I just finished reading a cool book: The Complete Fairy Tales of the Brothers Grimm. In a nutshell, it was a collection of 242 short stories. I decided I wanted to quote a few right here, right now. Here is one I think we all can learn from:
"The Sweet Porridge"
Once upon a time there was a poor but pious girl who lived alone with her mother. When they had nothing left to eat, the girl went out into the forest, where she met an old woman who already knew about her troubles and gave her a small pot. She instructed the girl to say to it "Little pot, cook," for it would then make a good, sweet millet porridge. And the girl was to say "Little pot, stop!" to make it stop cooking.

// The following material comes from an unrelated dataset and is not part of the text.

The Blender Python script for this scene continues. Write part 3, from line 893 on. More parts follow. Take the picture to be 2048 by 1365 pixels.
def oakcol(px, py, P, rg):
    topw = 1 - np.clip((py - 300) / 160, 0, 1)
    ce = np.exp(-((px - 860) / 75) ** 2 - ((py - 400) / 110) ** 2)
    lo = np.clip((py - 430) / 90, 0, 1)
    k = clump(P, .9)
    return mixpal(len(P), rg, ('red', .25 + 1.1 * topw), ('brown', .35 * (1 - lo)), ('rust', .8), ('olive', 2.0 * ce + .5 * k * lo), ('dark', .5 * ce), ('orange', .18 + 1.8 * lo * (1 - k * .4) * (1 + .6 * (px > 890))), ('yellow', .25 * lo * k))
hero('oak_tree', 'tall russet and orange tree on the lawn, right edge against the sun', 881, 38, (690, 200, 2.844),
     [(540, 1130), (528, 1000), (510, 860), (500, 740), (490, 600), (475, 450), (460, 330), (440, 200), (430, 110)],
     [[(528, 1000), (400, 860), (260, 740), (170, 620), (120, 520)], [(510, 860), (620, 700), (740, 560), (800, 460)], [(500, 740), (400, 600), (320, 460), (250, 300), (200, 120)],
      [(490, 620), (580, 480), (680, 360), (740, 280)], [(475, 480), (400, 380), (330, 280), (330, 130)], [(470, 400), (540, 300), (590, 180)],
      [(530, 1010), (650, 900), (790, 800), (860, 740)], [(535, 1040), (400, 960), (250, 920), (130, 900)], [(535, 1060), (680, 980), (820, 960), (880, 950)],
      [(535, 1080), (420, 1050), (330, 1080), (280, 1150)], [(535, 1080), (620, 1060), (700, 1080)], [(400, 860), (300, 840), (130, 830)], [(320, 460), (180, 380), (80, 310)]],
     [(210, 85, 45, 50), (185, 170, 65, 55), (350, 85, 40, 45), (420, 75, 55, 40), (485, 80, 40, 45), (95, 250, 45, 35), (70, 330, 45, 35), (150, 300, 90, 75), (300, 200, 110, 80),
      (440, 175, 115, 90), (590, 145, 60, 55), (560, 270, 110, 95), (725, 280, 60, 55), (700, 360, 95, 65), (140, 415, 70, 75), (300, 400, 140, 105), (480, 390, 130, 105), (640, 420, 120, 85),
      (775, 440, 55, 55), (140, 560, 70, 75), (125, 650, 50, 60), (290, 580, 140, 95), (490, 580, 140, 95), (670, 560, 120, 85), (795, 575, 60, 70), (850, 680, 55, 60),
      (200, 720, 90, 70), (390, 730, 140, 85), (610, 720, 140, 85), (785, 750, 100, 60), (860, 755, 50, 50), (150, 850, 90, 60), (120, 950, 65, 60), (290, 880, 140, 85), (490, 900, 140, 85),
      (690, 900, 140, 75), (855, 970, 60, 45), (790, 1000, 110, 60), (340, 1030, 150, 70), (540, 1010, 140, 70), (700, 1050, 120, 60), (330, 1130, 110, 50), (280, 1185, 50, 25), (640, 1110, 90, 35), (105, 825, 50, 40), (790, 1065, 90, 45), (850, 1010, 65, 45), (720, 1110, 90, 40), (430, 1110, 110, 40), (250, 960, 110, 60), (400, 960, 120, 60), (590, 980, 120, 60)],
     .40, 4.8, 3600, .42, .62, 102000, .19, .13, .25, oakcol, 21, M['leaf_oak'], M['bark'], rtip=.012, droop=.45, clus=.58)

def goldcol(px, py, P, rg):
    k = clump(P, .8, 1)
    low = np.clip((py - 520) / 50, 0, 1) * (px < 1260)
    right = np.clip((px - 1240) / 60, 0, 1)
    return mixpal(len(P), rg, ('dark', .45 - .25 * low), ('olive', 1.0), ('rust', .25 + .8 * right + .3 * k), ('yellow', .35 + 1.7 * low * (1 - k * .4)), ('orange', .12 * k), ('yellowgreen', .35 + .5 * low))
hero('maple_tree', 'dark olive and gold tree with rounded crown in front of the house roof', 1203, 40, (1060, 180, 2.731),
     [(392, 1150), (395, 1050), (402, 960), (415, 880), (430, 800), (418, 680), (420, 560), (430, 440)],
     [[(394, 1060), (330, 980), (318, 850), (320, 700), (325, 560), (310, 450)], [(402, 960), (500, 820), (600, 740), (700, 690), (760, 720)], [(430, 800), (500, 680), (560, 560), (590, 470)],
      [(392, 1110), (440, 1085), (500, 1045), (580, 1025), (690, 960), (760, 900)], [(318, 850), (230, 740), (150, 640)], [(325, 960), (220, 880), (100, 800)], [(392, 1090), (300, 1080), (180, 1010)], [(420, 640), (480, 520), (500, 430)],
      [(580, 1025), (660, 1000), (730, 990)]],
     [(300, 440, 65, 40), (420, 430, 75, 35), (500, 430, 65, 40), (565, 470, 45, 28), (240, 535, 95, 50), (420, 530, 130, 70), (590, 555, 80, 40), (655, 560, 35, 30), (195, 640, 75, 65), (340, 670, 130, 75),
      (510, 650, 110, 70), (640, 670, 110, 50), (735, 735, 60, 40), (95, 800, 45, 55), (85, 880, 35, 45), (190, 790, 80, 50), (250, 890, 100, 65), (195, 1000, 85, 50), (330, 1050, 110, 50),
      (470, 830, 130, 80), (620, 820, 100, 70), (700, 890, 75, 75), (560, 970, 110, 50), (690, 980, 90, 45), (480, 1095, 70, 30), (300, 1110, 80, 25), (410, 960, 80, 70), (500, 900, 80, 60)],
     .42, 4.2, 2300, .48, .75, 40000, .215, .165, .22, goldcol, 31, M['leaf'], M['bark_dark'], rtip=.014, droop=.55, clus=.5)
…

The girl brought the pot home to her mother, and it put an end to their poverty and hunger. From then on they ate sweet porridge as often as they liked. One day, when the girl had gone out, the mother said, "Little pot, cook," and it began cooking. After she had eater her fill, she wanted the pot to stop, but she had forgotten the right words. So the pot continued to cook, and the porridge ran over the rim and proceeded to fill the kitchen and the whole house, then the next house and the street, as if it wanted to feed the entire world. The situation was desperate, and nobody knew what to do. Finally, when only one house was left standing without any porridge in it, the girl returned home and merely said, "Little pot, stop!" It stopped cooking, and whoever sought to go back into the town had to eat his way through
So, does anyone know the moral?
1 comment:
the moral could be:
never let your magic porridge pot run and run
isn't it weird how it filled the whole world(except for one house) and the girl was still able to get next to it?